O jornalista, surpreso, dividindo a atenção entre a conversa e o texto incompleto, teve calma suficiente para perguntar:

– Você chamou a polícia?

– Polícia?! Não, ainda não!

– A gente só faz reportagem e registra o que está acontecendo. E se ainda você corre perigo de sofrer uma agressão, tem que chamar a polícia.

O diálogo, rigorosamente verdadeiro, é mais um pequeno exemplo da importância da mídia, no dia–a–dia das pessoas. Batendo na mesma tecla, mas em outro tom, é importante refletir sobre o papel e a função dos veículos de circulação e comunicação de massa.

E para cada um de nós, como fica a função da mídia dentro de nossas cabeças? Até que ponto mexe com a nossa privacidade? Com as referências familiares e sociais?
O que se sabe é que todo dia estamos “respondendo” de alguma forma aos estímulos, propostas e “ordens” dessa indústria cultural – especialmente a tevê – que nos induz a adotar um novo bordão (lembra dos bordões que Jô Soares e Chico Anysio criaram ao longo dos anos?) ou utilizar um tipo de roupa, de carro. Sem contar, os modismos criados pelas telenovelas, que se infiltram subliminarmente no inconsciente. Basta observar como as tramas da novela das oito da Globo acabam sendo referência para pessoas que vivem problemas semelhantes aos dos protagonistas.

Novela com muita separação de casais, por exemplo, é batata. Logo, logo, uma porção de gente acaba indo pelo mesmo caminho. Quantos divórcios ou desquites, não teria provocado na época “Malu Mulher”, por exemplo, que escancarou a justa bandeira dos direitos femininos? Daí a tentativa (não aceitável) de controle político do veículo por todos os governos por causa da eficiência do sistema audiovisual.

Já pensou usá–lo para fazer uma “revolução cultural” no País, com programas educacionais? Quem gosta desse assunto, não pode deixar de ver o filme “Boa Noite, Boa Sorte”, dirigido pelo ator George Clooney, que mostra a importância de uma equipe de jornalistas da CBS, liderados pelo âncora Ed Murrow, na luta contra o famigerado senador Joseph McCarthy, que via comunistas em todo lugar.

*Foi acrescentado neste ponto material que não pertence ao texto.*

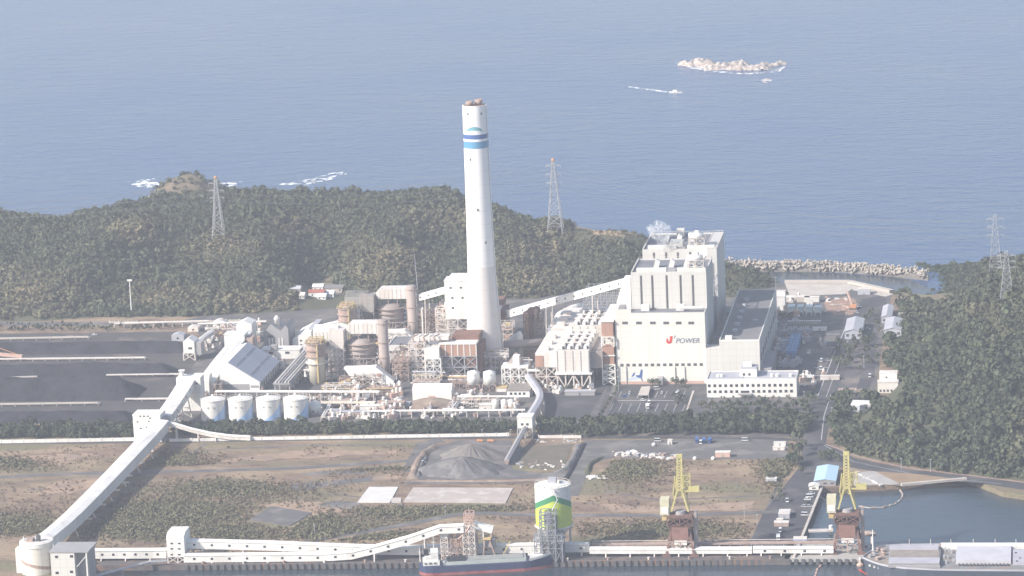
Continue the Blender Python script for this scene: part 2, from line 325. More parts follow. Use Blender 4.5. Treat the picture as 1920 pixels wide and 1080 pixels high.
# ------------------------------------------------------------------ hills
def ridge(pts, th=7.0):                              # (px, sky row, world y of ridge, px/row of foot) -> x, yr, zr, yf
    R_ = []
    for px, py, yr, fr in pts:
        p = GY(px, py, yr); R_.append((p[0], yr, p[2]-th, fr))
    R_.sort(); return np.array(R_)
LH = ridge([(-260, 400, 420, 170), (-100, 392, 430, 170), (0, 390, 430, 172), (60, 396, 430, 174), (110, 400, 435, 175), (160, 384, 440, 176), (210, 379, 445, 178), (260, 368, 460, 180),
            (300, 358, 480, 185), (345, 352, 490, 190), (400, 349, 500, 186), (480, 345, 500, 188), (520, 351, 500, 190), (600, 353, 500, 195), (680, 354, 495, 205),
            (740, 351, 490, 212), (800, 346, 480, 218), (835, 350, 475, 224), (862, 364, 470, 228), (925, 377, 460, 232), (965, 397, 450, 236), (1000, 404, 440, 240), (1060, 408, 430, 246),
            (1110, 419, 420, 262), (1170, 421, 415, 260), (1212, 434, 405, 258), (1280, 462, 370, 250), (1350, 486, 315, 236), (1400, 500, 300, 240), (1440, 519, 285, 246), (1480, 540, 270, 252)])
SPURS = []
def hill_z(x, y, R_, back=95.0, amp=9.0):
    yr = np.interp(x, R_[:, 0], R_[:, 1]); zr = np.interp(x, R_[:, 0], R_[:, 2]); yf = np.interp(x, R_[:, 0], R_[:, 3])
    t = (y-yf)/(yr-yf); f = np.clip(t, 0, 1); front = zr*(0.42*np.sin(f*np.pi/2)+.58*f**1.25)
    tb = np.clip((y-yr)/back, 0, 1.3); z = np.where(t < 1, front, zr-(zr+9)*tb**1.5)
    spur = (vnoise(x+.25*y, y*.35, 62, 3)-.5)*2+(vnoise(x, y, 28, 5)-.5)*.9
    for xa, xb, A in SPURS: z = z+A*np.exp(-((x-(xa+(xb-xa)*np.clip(t, 0, 1)))/(26+8*(A < 0)))**2)*np.clip(np.sin(np.clip(t, 0, 1)*np.pi), 0, 1)
    z = z+amp*spur*1.3*np.clip(np.sin(np.clip(t, 0, 1)*np.pi), 0, 1)*np.clip(zr/40, .2, 1)
    return np.where(t < 0, -.6-np.clip(-t, 0, 1)*3, z)
HILLG = mat('hill_ground', (.070, .076, .046), .95, (.09, .088, .054), .05)
def heightfield(name, x0, x1, y0, y1, step, fn, m):
    X = np.arange(x0, x1+step, step); Y = np.arange(y0, y1+step, step); gx, gy = np.meshgrid(X, Y); gz = fn(gx, gy)
    V = np.c_[gx.ravel(), gy.ravel(), gz.ravel()]; nx = len(X); i = (np.arange(len(Y)-1)[:, None]*nx+np.arange(nx-1)[None]).ravel()
    o = npmesh(name, V, np.c_[i, i+1, i+nx+1, i+nx], m); o.data.polygons.foreach_set('use_smooth', [True]*len(o.data.polygons)); return tag(o, kind='structure')
xf = lambda px, y: GY(px, 500, y)[0]
SPURS = [(xf(60, 200), xf(420, 440), 17), (xf(300, 200), xf(330, 440), -9), (xf(470, 200), xf(500, 440), 13), (xf(600, 200), xf(620, 440), -13), (xf(720, 220), xf(740, 440), 14), (xf(810, 220), xf(800, 440), -8), (xf(1000, 250), xf(960, 430), 10), (xf(1150, 250), xf(1130, 400), 8), (xf(1060, 250), xf(1050, 400), -8)]
XL = (LH[0, 0], LH[-1, 0])
heightfield('hill', XL[0], XL[1], 150, 600, 6, lambda x, y: hill_z(x, y, LH), HILLG)
# headland beyond the ridge, on the sea side
hc = GY(352, 350, 640)
def head_z(x, y): 
    d = np.hypot((x-hc[0])/60, (y-640)/60); zt = GY(358, 337, 640)[2]+10
    return -6+(zt+2)*np.clip(1-d**1.6, 0, 1)**.8+(vnoise(x, y, 14, 2)-.5)*5*np.clip(1.1-d, 0, 1)
ROCKG = mat('headland_rock', (.20, .15, .11), .95, (.10, .09, .055), .06)
heightfield('hill', hc[0]-72, hc[0]+72, 568, 712, 4, head_z, ROCKG)
# right-hand hill
RHpts = [(1640, 560, 300, 0), (1690, 528, 330, 0), (1720, 512, 330, 0), (1745, 507, 300, 0), (1800, 514, 290, 0), (1850, 508, 200, 0), (1885, 497, 150, 0), (1920, 480, 80, 0), (2000, 455, 40, 0), (2150, 430, 0, 0), (2300, 425, 0, 0)]
# built across the view: foot line and ridge line given as plan curves, parameter along them
RF = np.array([G(*p)[:2] for p in ((1700, 541), (1676, 552), (1694, 592), (1697, 640), (1702, 690), (1704, 742), (1650, 790), (1562, 832), (1620, 860), (1760, 884), (1900, 901), (2060, 922), (2250, 930))])
RR = np.array([GY(px, py, yy) for px, py, yy in ((1712, 530, 345), (1722, 528, 318), (1752, 524, 292), (1795, 526, 262), (1845, 519, 220), (1880, 507, 172), (1900, 497, 120), (1921, 487, 60), (1990, 462, 10), (2040, 448, -40), (2120, 434, -80), (2220, 425, -90), (2420, 425, -90))])
def right_field():
    nu, nv = 130, 60; k = np.linspace(0, len(RF)-1, nu); i = np.arange(len(RF))
    f = np.c_[np.interp(k, i, RF[:, 0]), np.interp(k, i, RF[:, 1])]; r = np.c_[np.interp(k, i, RR[:, 0]), np.interp(k, i, RR[:, 1])]; zr = np.interp(k, i, RR[:, 2])-7
    out = np.zeros((nu, nv, 3))
    for j, t in enumerate(np.linspace(-.04, 1.6, nv)):
        p = f+(r-f)*t; q = np.clip(t, 0, 1)
        z = zr*(.3*np.sin(q*np.pi/2)+.7*q**1.1) if t <= 1 else zr*(1-.9*((t-1)/.6)**1.5)
        z = z+7*((vnoise(p[:, 0], p[:, 1], 55, 8)-.5)*2+(vnoise(p[:, 0], p[:, 1], 25, 9)-.5))*math.sin(min(q, 1)*math.pi)*np.clip(zr/40, .15, 1)
        out[:, j] = np.c_[p, z-.6 if t > 0 else np.full(nu, -1.5)]
    return out
RHF = right_field(); nu, nv = RHF.shape[:2]; ii = (np.arange(nu-1)[:, None]*nv+np.arange(nv-1)[None]).ravel()
o = npmesh('hill', RHF.reshape(-1, 3), np.c_[ii, ii+1, ii+nv+1, ii+nv], HILLG); o.data.polygons.foreach_set('use_smooth', [True]*len(o.data.polygons)); tag(o, kind='structure')

# ------------------------------------------------------------------ foliage masses
LEAF = tint_mat('leaves', .85, .16)
def crown(nc, r, h, seed, size):                     # leaf clumps spread through an uneven crown volume
    g = np.random.default_rng(seed); V = []
    lob = g.normal(0, .38, (5, 3))*[r, r, h*.3]
    for i in range(nc):
        l = lob[g.integers(0, 5)]; d = g.normal(size=3); d /= np.linalg.norm(d); d[2] = abs(d[2])*1.1-.25
        c = l+d*np.array([r*.62, r*.62, h*.42])*g.uniform(.75, 1.08)+[0, 0, h*.52]
        n = d+g.normal(0, .24, 3); n /= np.linalg.norm(n); a = np.cross(n, g.normal(size=3)); a /= np.linalg.norm(a); b = np.cross(n, a)
        s = size*g.uniform(.7, 1.35); V += [c-a*s-b*s*.7+n*.1*s, c+a*s*.8-b*s, c+a*s+b*s*.8-n*.25*s, c-a*s*.7+b*s]
    return np.array(V)
def foliage(name, pts, sizes, tints, label, protos, parent=None, m=LEAF):
    Vs = []; Ts = []
    for (x, y, z), s, t in zip(pts, sizes, tints):
        p = protos[rng.integers(0, len(protos))]; a = rng.uniform(0, 6.28); c, sn = math.cos(a), math.sin(a)
        q = np.c_[(p[:, 0]*c-p[:, 1]*sn)*rng.uniform(.8, 1.25), (p[:, 0]*sn+p[:, 1]*c)*rng.uniform(.8, 1.25), p[:, 2]*rng.uniform(.75, 1.3)]*s+[x, y, z]
        Vs.append(q); Ts.append(np.repeat(t[None], len(p), 0))
    V = np.concatenate(Vs); o = npmesh(name, V, np.arange(len(V)).reshape(-1, 4), m, np.concatenate(Ts))
    if label: tag(o, label, kind='stuff')
    return o
CROWNS = [crown(78, 4.4, 8.8, k, .88) for k in range(6)]
SCRUB = [crown(16, 1.6, 2.2, 20+k, .62) for k in range(5)]
REED = [crown(20, 2.0, 5.5, 40+k, .75) for k in range(4)]
GREENS = np.array([(.054, .068, .044), (.064, .079, .049), (.073, .087, .053), (.085, .096, .058), (.100, .104, .064), (.122, .117, .074)])
def tints(x, y, k=1.0):
    n1 = vnoise(x, y, 60, 12)*.6+vnoise(x, y, 24, 13)*.4; n2 = rng.random(len(x)); i = np.clip((n1*5.2+n2*2.2-.9).astype(int), 0, 5)
    return GREENS[i]*k*(rng.uniform(.72, 1.3, len(x))[:, None])
# left hill forest
def px_of(x, y, z):
    q = (np.c_[x, y, z]-CAM) @ ROT; return 960+FPX*q[:, 0]/-q[:, 2], 540-FPX*q[:, 1]/-q[:, 2]
g = 4.4
gx, gy = np.meshgrid(np.arange(-560, 245, g), np.arange(160, 560, g)); gx = gx.ravel()+rng.uniform(-2.4, 2.4, gx.size); gy = gy.ravel()+rng.uniform(-2.4, 2.4, gy.size)
yr = np.interp(gx, LH[:, 0], LH[:, 1]); yf = np.interp(gx, LH[:, 0], LH[:, 3]); gz = hill_z(gx, gy, LH)
k = (gy > yf+2) & (gy < yr+38) & (gz > -1); gx, gy, gz = gx[k], gy[k], gz[k]
u, v = px_of(gx, gy, gz); k = (u > -40) & (u < 1480) & ~((u > 556) & (u < 652) & (v > 536)) & ~((u > 1080) & (u < 1215) & (v < 434) & (gz > 8))
gx, gy, gz, u, v = gx[k], gy[k], gz[k], u[k], v[k]
tn = tints(gx, gy); sz = rng.uniform(.46, .76, len(gx))*(1+.75*(rng.random(len(gx)) < .22)*rng.random(len(gx)))*(.8+.5*vnoise(gx, gy, 30, 17))*np.where((u > 1070) & (u < 1225) & (v < 456), .36, 1)*np.where(u > 1300, np.clip(.45+gz/40, .45, 1), 1)
pale = np.zeros(len(gx))                              # stands of pale bamboo and dry grass on the slope
for cx, cy, rx, ry in ((735, 500, 75, 40), (690, 480, 40, 30), (845, 418, 90, 26), (700, 515, 60, 30), (60, 555, 90, 40), (430, 470, 60, 26), (1020, 470, 60, 40), (990, 520, 60, 40), (1130, 445, 70, 16), (350, 350, 50, 14), (480, 575, 120, 22), (60, 590, 60, 20), (1140, 424, 62, 8), (250, 440, 60, 25), (560, 430, 60, 20), (300, 560, 90, 20)):
    pale = np.maximum(pale, np.exp(-(((u-cx)/rx)**2+((v-cy)/ry)**2)*1.2)*(.45+.55*np.clip((vnoise(gx, gy, 22, 31)-.3)*4, 0, 1)))
tn = tn*(1-pale[:, None])+np.array([.205, .172, .105])*pale[:, None]*rng.uniform(.8, 1.2, len(gx))[:, None]
isr = rng.random(len(gx)) < pale*.9
foliage('forest', np.c_[gx, gy, gz-.4-2.6*sz][~isr], sz[~isr], tn[~isr], 'dense green forest covering the long hill behind the power station', CROWNS)
foliage('bamboo_grove', np.c_[gx, gy, gz-.5][isr], sz[isr]*1.3, tn[isr], 'pale dry bamboo and scrub in patches on the long hill', REED)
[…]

José Bonifácio de Oliveira Sobrinho, o Boni, – que durante décadas implantou a Rede Globo e criou o exaustivamente copiado “padrão Globo de qualidade” – é um dos poucos homens de mídia que sabia exatamente o que estava fazendo: “condicionando” platéias e cativando audiências.

Plim…Plim… associa a imagem da Globo, com som marcante, cores quentes, tal qual um Pavlov moderno, que se socorreu em Skinner também (conscientemente), para gerar comportamentos desejados. A emissora sempre procurou cumprir o que prometia para não frustrar o telespectador. Prometia um presentinho e sempre dava para criar hábito e dependência. O telespectador, é bom lembrar, é bombardeado também pelos técnicos de publicidade, que associam os produtos em promoção nos comerciais a imagens prazerosas (comida, sexo, belas paisagens) para aumentar o consumo.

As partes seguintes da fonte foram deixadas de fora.